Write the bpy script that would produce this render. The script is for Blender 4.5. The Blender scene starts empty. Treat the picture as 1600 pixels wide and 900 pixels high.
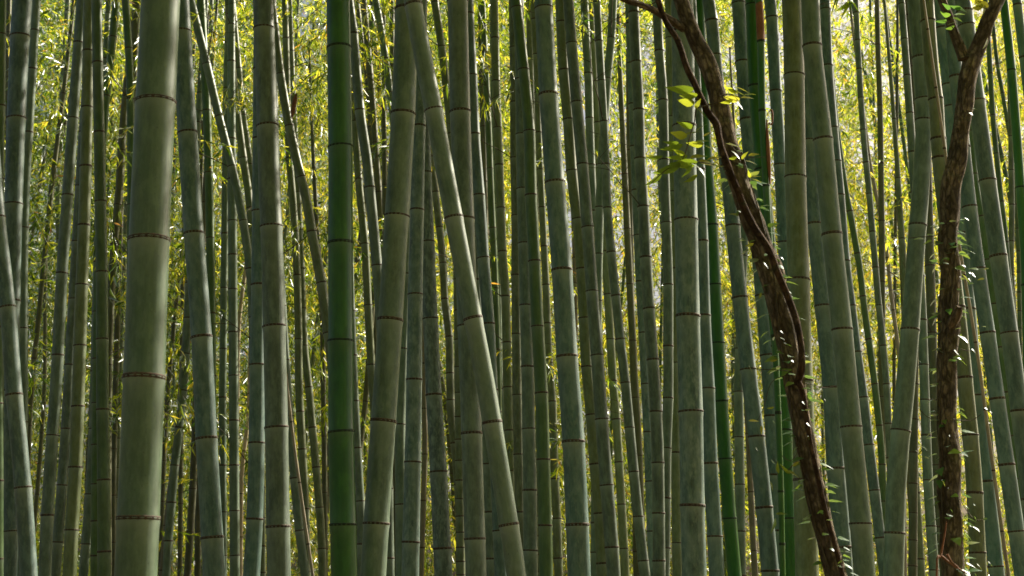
import bpy, math, random
import numpy as np
from mathutils import Vector, Matrix

random.seed(11)
rng = np.random.default_rng(11)
sc = bpy.context.scene
COL = sc.collection

# ------------------------------------------------------------------ camera
F = 2200.0                      # focal length in pixels of the 1600 px wide photograph
CAM = Vector((0, 0, 1.6))
PITCH = math.atan(480 / F)
cam_d = bpy.data.cameras.new('camera')
cam = bpy.data.objects.new('camera', cam_d)
COL.objects.link(cam)
cam.location = CAM
cam.rotation_euler = (math.pi / 2 + PITCH, 0, 0)
cam_d.sensor_width = 36
cam_d.lens = 36 * F / 1600
cam_d.clip_start = 0.05
cam_d.clip_end = 1000
cam_d.dof.use_dof = True
cam_d.dof.focus_distance = 7.6
cam_d.dof.aperture_fstop = 5.6
sc.camera = cam

# ------------------------------------------------------------------ light
SUN_EL, SUN_AZ = math.radians(36), math.radians(51)      # azimuth from the view axis to the right
w = bpy.data.worlds.new('World')
sc.world = w
w.use_nodes = True
nt = w.node_tree
sky = nt.nodes.new('ShaderNodeTexSky')
sky.sky_type = 'NISHITA'
sky.sun_disc = False
sky.sun_elevation = SUN_EL
sky.sun_rotation = SUN_AZ
sky.air_density = 1.0
sky.dust_density = 7.0
sky.ozone_density = 0.6
bg = nt.nodes['Background']
bg.inputs[1].default_value = 0.075
nt.links.new(sky.outputs[0], bg.inputs[0])
sd = bpy.data.lights.new('sun', 'SUN')
sd.energy = 5.0
sd.angle = math.radians(0.5)
sd.color = (1.0, 0.91, 0.74)
sun = bpy.data.objects.new('sun', sd)
COL.objects.link(sun)
sdir = Vector((math.sin(SUN_AZ) * math.cos(SUN_EL), math.cos(SUN_AZ) * math.cos(SUN_EL), math.sin(SUN_EL)))
sun.rotation_euler = sdir.to_track_quat('Z', 'Y').to_euler()
sun.location = sdir * 60

sc.view_settings.view_transform = 'Standard'
sc.view_settings.look = 'None'
sc.view_settings.exposure = 0.66
sc.view_settings.gamma = 1.0
sc.render.engine = 'CYCLES'
cy = sc.cycles
cy.max_bounces = 7
cy.diffuse_bounces = 4
cy.glossy_bounces = 2
cy.transmission_bounces = 5
cy.transparent_max_bounces = 4
cy.caustics_reflective = False
cy.caustics_refractive = False
cy.sample_clamp_indirect = 6
cy.use_denoising = True
try:
    cy.denoiser = 'OPENIMAGEDENOISE'
except Exception:
    pass

# ------------------------------------------------------------------ materials
def nodes_of(name):
    m = bpy.data.materials.new(name)
    m.use_nodes = True
    t = m.node_tree
    return m, t, t.nodes['Principled BSDF'], t.nodes['Material Output']

def N(t, kind, **kw):
    n = t.nodes.new(kind)
    for k, v in kw.items():
        if k.startswith('i_'):
            n.inputs[k[2:].replace('_', ' ')].default_value = v
        else:
            setattr(n, k, v)
    return n

def ramp(t, src, stops):
    r = N(t, 'ShaderNodeValToRGB')
    el = r.color_ramp.elements
    while len(el) < len(stops):
        el.new(0.5)
    for e, (p, c) in zip(el, stops):
        e.position = p
        e.color = (*c, 1) if len(c) == 3 else c
    t.links.new(src, r.inputs[0])
    return r.outputs[0]

def mixc(t, fac, a, b, mode='MIX'):
    m = N(t, 'ShaderNodeMix', data_type='RGBA', blend_type=mode)
    for sock, v in ((m.inputs[0], fac), (m.inputs[6], a), (m.inputs[7], b)):
        if hasattr(v, 'links') or isinstance(v, bpy.types.NodeSocket):
            t.links.new(v, sock)
        elif isinstance(v, (int, float)):
            sock.default_value = v
        else:
            sock.default_value = (*v, 1)
    return m.outputs[2]

def mathn(t, op, a, b=None):
    m = N(t, 'ShaderNodeMath', operation=op)
    for s, v in zip(m.inputs, (a, b)):
        if v is None:
            continue
        if isinstance(v, bpy.types.NodeSocket):
            t.links.new(v, s)
        else:
            s.default_value = v
    return m.outputs[0]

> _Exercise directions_
Please reproduce the listing exactly from its opening line through the line that contains "COL = sc.collection", both included, with all pictures omitted.

> _The completed task_
Write the bpy script that would produce this render. The script is for Blender 4.5. The Blender scene starts empty. Treat the picture as 1600 pixels wide and 900 pixels high.
import bpy, math, random
import numpy as np
from mathutils import Vector, Matrix

random.seed(11)
rng = np.random.default_rng(11)
sc = bpy.context.scene
COL = sc.collection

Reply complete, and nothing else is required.